Friday, May 07, 2010

Constitutional scholar

Linda Greenhouse's column today, on her interpretation of Pres. Obama's "activist judges" remarks on Air Force One recently, is way too nuanced and interesting to be excerpted, but...whatever.

In that 2001 Chicago radio discussion, State Senator Obama observed that although people often described the Warren court as radical, “it wasn’t that radical.”
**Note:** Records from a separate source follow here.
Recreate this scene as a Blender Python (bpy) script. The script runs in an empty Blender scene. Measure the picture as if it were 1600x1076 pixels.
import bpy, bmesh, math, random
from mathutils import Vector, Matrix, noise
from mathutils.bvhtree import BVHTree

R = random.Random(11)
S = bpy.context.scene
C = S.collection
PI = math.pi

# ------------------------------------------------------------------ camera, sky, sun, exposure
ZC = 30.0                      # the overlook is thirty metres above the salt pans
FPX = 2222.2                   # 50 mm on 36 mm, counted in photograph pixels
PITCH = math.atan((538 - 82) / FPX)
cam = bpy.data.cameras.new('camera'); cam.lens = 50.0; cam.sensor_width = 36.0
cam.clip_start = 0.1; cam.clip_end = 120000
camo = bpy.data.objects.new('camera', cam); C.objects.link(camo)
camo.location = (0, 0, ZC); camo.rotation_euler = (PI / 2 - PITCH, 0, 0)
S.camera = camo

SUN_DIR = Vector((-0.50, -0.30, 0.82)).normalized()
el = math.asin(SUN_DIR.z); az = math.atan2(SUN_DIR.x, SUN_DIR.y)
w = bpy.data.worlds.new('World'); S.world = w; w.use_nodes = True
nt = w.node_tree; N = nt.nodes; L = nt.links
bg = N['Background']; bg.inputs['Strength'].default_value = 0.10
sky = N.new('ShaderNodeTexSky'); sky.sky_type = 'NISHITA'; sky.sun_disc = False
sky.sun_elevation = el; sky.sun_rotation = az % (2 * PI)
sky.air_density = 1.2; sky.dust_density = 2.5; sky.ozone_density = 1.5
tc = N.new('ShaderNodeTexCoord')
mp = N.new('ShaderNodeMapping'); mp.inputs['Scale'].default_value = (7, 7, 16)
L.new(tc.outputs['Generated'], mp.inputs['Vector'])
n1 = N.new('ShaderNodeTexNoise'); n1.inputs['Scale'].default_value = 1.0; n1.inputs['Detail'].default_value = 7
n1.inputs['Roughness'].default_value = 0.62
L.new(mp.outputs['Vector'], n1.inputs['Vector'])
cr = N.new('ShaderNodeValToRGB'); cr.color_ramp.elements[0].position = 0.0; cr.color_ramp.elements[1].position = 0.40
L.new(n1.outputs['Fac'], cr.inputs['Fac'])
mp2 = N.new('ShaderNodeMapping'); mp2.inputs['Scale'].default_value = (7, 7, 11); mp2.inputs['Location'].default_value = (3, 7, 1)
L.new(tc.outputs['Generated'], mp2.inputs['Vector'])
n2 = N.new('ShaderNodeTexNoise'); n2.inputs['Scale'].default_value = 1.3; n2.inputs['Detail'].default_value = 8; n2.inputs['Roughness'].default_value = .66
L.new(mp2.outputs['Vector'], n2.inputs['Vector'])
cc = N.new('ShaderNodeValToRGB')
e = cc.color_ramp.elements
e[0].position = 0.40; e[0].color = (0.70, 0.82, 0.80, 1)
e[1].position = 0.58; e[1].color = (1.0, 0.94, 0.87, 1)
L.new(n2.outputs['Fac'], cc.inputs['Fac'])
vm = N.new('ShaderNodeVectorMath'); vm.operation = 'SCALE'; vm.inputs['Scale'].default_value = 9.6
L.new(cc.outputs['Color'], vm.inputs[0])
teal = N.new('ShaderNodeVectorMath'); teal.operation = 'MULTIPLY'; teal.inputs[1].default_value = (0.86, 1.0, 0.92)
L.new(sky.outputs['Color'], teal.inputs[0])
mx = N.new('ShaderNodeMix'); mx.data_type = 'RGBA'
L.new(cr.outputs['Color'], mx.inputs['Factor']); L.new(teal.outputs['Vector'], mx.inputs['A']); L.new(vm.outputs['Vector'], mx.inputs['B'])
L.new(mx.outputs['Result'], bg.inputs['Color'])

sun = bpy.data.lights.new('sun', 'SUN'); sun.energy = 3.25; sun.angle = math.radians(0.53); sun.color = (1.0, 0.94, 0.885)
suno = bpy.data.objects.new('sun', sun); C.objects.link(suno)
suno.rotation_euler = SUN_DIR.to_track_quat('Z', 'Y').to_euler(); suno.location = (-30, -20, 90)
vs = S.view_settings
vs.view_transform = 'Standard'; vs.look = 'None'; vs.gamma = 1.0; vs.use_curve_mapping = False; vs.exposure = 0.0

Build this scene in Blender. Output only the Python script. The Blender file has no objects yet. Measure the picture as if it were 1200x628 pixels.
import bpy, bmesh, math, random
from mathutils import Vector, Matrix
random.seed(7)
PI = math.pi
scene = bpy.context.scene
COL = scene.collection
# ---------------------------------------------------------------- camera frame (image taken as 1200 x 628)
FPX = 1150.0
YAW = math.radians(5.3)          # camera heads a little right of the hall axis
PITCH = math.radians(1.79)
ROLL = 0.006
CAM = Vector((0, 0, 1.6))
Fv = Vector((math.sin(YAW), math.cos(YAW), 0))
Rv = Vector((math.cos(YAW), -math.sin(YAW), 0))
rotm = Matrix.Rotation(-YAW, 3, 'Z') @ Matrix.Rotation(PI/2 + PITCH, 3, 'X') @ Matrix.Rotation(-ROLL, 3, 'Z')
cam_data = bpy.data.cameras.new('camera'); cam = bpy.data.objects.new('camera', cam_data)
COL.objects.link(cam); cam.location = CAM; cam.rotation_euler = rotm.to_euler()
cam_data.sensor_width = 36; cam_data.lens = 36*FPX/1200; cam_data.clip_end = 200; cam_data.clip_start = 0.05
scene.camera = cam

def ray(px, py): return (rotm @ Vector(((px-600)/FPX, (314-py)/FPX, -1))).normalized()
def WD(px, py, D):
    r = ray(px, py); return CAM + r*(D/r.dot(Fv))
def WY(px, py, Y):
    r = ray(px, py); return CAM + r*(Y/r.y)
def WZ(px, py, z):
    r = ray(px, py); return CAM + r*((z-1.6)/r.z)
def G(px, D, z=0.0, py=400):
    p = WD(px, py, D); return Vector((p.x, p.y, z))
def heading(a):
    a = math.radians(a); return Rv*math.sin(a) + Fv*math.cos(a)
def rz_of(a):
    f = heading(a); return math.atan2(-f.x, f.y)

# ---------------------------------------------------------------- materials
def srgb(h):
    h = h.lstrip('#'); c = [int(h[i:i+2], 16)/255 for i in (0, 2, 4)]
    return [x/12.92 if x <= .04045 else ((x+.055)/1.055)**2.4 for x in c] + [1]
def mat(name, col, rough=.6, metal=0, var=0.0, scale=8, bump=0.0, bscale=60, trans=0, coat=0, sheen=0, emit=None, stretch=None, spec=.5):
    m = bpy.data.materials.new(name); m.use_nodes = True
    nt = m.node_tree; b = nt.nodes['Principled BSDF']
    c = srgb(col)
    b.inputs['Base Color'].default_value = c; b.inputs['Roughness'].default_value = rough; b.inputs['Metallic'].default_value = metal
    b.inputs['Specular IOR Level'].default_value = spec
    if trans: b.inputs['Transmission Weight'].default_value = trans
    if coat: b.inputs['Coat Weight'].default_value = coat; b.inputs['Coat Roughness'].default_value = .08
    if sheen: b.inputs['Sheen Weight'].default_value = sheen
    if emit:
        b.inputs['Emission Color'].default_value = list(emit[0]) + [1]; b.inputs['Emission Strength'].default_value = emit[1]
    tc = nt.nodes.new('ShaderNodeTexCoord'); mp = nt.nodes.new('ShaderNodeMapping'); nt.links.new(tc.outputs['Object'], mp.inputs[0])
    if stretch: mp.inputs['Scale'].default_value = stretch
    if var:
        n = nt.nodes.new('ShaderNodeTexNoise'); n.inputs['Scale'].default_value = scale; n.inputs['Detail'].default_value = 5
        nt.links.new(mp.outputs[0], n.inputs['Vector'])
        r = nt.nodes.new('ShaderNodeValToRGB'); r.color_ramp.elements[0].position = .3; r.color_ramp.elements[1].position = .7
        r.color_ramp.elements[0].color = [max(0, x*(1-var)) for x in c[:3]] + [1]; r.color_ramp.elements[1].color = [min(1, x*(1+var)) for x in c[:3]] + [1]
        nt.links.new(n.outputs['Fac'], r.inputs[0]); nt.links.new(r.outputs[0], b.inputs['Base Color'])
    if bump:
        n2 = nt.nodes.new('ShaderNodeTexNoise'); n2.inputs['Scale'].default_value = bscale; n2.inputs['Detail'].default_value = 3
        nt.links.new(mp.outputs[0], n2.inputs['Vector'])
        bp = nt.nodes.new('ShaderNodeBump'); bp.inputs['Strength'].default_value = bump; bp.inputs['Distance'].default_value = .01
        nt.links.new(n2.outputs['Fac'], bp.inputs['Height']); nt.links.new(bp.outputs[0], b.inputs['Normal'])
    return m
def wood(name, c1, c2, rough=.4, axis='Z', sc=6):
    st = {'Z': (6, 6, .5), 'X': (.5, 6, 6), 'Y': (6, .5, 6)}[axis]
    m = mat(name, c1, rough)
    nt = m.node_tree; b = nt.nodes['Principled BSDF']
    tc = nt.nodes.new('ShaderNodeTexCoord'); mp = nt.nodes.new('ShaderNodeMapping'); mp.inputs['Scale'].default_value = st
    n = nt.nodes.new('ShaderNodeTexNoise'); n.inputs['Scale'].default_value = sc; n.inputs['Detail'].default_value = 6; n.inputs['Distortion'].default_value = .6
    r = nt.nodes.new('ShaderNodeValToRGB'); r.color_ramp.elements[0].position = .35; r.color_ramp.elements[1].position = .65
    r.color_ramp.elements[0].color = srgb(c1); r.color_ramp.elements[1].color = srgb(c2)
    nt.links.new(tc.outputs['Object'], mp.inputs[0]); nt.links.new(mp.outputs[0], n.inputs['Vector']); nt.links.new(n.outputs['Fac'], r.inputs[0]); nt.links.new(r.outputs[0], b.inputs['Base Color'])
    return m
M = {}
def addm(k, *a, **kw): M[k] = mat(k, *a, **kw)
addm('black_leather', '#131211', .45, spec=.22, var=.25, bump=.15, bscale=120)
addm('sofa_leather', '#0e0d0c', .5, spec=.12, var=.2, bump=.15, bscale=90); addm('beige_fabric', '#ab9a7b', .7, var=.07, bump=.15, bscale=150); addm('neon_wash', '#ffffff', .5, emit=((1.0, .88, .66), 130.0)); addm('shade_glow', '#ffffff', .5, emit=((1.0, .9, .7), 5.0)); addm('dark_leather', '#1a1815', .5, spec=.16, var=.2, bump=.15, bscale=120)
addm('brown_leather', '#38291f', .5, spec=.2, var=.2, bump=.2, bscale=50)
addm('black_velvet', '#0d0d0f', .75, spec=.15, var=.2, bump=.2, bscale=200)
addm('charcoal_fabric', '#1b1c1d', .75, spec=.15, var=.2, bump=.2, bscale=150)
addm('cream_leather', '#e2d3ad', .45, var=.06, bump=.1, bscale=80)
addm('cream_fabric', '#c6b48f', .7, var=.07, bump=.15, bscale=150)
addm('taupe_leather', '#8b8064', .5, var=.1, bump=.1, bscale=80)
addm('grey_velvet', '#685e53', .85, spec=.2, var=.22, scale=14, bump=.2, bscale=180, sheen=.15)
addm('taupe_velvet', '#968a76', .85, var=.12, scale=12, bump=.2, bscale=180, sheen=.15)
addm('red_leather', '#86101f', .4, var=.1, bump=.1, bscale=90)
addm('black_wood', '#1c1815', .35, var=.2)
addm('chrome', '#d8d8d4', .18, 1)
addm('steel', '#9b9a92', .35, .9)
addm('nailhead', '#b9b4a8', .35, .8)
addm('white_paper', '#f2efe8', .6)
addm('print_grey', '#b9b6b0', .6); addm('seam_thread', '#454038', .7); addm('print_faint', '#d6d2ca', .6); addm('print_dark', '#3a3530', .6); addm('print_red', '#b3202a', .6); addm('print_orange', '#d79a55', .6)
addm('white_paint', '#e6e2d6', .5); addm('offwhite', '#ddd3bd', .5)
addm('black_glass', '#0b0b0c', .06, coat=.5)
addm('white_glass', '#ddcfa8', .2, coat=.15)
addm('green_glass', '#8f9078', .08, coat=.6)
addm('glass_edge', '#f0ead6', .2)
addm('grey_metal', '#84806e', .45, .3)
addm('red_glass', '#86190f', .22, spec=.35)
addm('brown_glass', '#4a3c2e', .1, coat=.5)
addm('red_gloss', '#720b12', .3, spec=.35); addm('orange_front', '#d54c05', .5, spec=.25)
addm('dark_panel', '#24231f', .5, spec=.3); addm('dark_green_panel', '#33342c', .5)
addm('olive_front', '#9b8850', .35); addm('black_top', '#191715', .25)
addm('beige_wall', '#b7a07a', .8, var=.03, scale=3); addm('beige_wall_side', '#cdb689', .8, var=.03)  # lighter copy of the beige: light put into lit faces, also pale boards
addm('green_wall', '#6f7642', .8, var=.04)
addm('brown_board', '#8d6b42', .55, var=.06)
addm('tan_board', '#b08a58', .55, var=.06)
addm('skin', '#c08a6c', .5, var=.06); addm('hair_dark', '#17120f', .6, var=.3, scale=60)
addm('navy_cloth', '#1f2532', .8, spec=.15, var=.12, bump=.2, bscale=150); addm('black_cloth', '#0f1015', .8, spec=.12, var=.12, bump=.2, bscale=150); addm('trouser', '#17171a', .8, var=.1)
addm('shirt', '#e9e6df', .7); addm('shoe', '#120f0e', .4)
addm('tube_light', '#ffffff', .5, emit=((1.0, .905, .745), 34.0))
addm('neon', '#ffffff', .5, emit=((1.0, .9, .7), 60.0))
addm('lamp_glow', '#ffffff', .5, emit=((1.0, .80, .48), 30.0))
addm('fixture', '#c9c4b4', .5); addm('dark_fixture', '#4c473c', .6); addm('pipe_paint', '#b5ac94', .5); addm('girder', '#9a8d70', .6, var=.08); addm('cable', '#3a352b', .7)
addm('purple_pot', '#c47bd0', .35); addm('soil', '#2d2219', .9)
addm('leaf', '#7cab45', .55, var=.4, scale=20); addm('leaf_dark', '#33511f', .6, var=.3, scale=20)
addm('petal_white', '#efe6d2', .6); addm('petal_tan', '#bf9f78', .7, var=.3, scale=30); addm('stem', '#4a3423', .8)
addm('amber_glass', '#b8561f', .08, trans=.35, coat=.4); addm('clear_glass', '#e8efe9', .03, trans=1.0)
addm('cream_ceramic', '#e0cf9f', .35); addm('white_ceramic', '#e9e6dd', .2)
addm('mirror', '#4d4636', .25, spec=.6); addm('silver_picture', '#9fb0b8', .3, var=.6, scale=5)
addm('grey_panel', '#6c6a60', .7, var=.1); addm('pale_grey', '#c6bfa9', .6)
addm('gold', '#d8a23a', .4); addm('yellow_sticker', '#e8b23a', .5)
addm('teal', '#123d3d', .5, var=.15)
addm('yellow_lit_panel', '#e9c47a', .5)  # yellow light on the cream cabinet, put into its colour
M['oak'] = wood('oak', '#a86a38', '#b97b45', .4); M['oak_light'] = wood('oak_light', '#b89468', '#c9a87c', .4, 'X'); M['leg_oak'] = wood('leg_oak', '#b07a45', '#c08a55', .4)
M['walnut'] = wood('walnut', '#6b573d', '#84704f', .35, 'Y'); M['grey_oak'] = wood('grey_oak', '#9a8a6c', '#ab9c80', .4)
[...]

He continued: “It didn’t break free from the essential constraints that were placed by the founding fathers in the Constitution, at least as it’s been interpreted, and the Warren court interpreted it in the same way — that generally the Constitution is a charter of negative liberties. It says what the states can’t do to you; it says what the federal government can’t do to you; but it doesn’t say what the federal government or the state government must do on your behalf. And that hasn’t shifted. One of the, I think, tragedies of the civil rights movement was because the civil rights movement became so court-focused, I think that there was a tendency to lose track of the political and community organizing and activities on the ground that are able to put together the actual coalitions of power through which you bring about redistributive change, and in some ways we still suffer from that.”

When the audio of those remarks suddenly and mysteriously appeared on YouTube during the 2008 presidential campaign, the right-wing blogosphere echoed with faux shockwaves along the lines of: “Obama says Warren court not radical enough.”

It is certainly possible to take issue with the president’s view of civil rights history. In fact, the civil rights movement was not fixated solely on the courts; a great deal of legislative work went into achieving such landmark statutes as the Civil Rights Act and the Voting Rights Act, which the Supreme Court had the wisdom to uphold against non-trivial challenges. The progress of those years might be seen in retrospect as a rare and indispensable partnership among the three branches of government.

In any event, those days are gone, and the next chapter of Supreme Court history is about to unfold. The president doesn’t think the Warren court was insufficiently radical, and he doesn’t think that all judicial activism is the same. That’s his version of the framers’ original intent, and at this moment, his view is the one that counts.


Though, really, read the whole thing. I have no clue as to who Obama will choose to replace Justice Stevens. I am confident, though, he'll choose someone who shares his overall constitution (pun intended) -- a non-ideological progressive (yes, there are such things), pragmatic, with an un-romantic view of the role of the Court. Not everyone on the left will like him or her (and, predictably, no on the right will), but I trust he'll make a solid choice.